The wines of Uggiano are controlled by a staff of oenologists directed by the winery’s owner, Mr. Giuseppe Losapio. Mr. Losapio has a long history of winemaking, beginning with his oenology degree from a prestigious French university, and continuing with more than 35 years making Italian wines. Mr. Losapio focuses on producing wines which possess a lower alcohol content in order to obtain a more fragrant and fruity bouquet. By creating a wine with an alcohol level of 12° rather than 13-14°, the consumer is also able to benefit by enjoying a product which is more agreeable and less intoxicating.

 

Vivallis                    

The strengths of thought, labour and energy are embodied in Vivallis, formarly S.A.V. (Società Agricoltori Vallagarina).  The winery’s roots date back to 1908, when the visionary founder of the company, Don Giovanni Battista Panizza, immediately understood that cooperating was “the powerful means by which the small contributions of many creates a greater good for everybody”. Each farmer member has thus been given the opportunity to become a businessman in their own right, encouraged in being part of an efficient and dynamic entity, able to understand and interpret the signs of the times. Many processes and historic evolutions have resulted in the diversification of this important cooperation project into many activities. Vivallis is currently heir to, and representative of the wine sector and embodies the strength of its origins. The VIVALLIS trademark embodies S.A.V.’s  heritage: the first two letters, “VI”, are the first letters of the Italian words viticoltori, vite, vino and vita, i.e. vine-growers, vine, wine and life; “VALLIS”, i.e. valley in Latin, refers to its bonds to Latinity and oenological culture of the valley. Therefore, the trademark is symbolic of the strong ties to the territory, the valley and the years of hard work carried out by S.A.V.

Il Roncal

In 1986 the Zorzettig family renovated vineyards in the Colli Orientali Region of Friuli. A property of 20 hectares exclusively given over to vines with a good broad range on single varietal wines. They have a splendid agriturismo if you fancy a little stop over, and they are fantastic hosts but it the wines that are the real deal here. They have a developed a style of their own, deciding to go out on a little bit of limb compared to their neighbours. You’ll never going to miss out on the crisp racy flavours of the grapes up here near Slovenia, but they harvest late to play up the rounder riper flavours in both the reds and whites. Every decision, both in the vineyard and in the cellar is carried out with love, great care and attention,because a great wine is for them something to be really proud of. If you look through the tasting notes on each wine you’ll notice the technical care given to try and get the most precise expression of each and every wine. Cracking, crackling wines.

Vicentini Agostino

Lovely family winery where they have the wonderful habit of bashfully keeping things to themselves, they are just outside the Classico region and therefore have had to be a little more circumspect in their pricing. So as Anselmi and Pieropan have produced wines that have revitalised the reputation of Soave so they have also been able to raise their prices as well as their game. Vicentini have gone about creating wines that have all the flavour and poise of their supposed superiors but have kept their prices to a reasonable scale.

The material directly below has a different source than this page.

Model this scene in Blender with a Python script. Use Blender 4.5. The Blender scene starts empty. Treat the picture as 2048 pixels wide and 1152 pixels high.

As for bashfulness, when we first met them in Verona, we were just passing and noticed a tiny sign mentioning their 3 glass award. So we had a sip of their delicious oak aged Soave and loved it. We sat down, tried their unoaked and spritely entry level Soave and were fully taken. It was three months later and back at base that they let slip that they actually made a lovely fruity Valpolicella too. But we were looking for one of those too!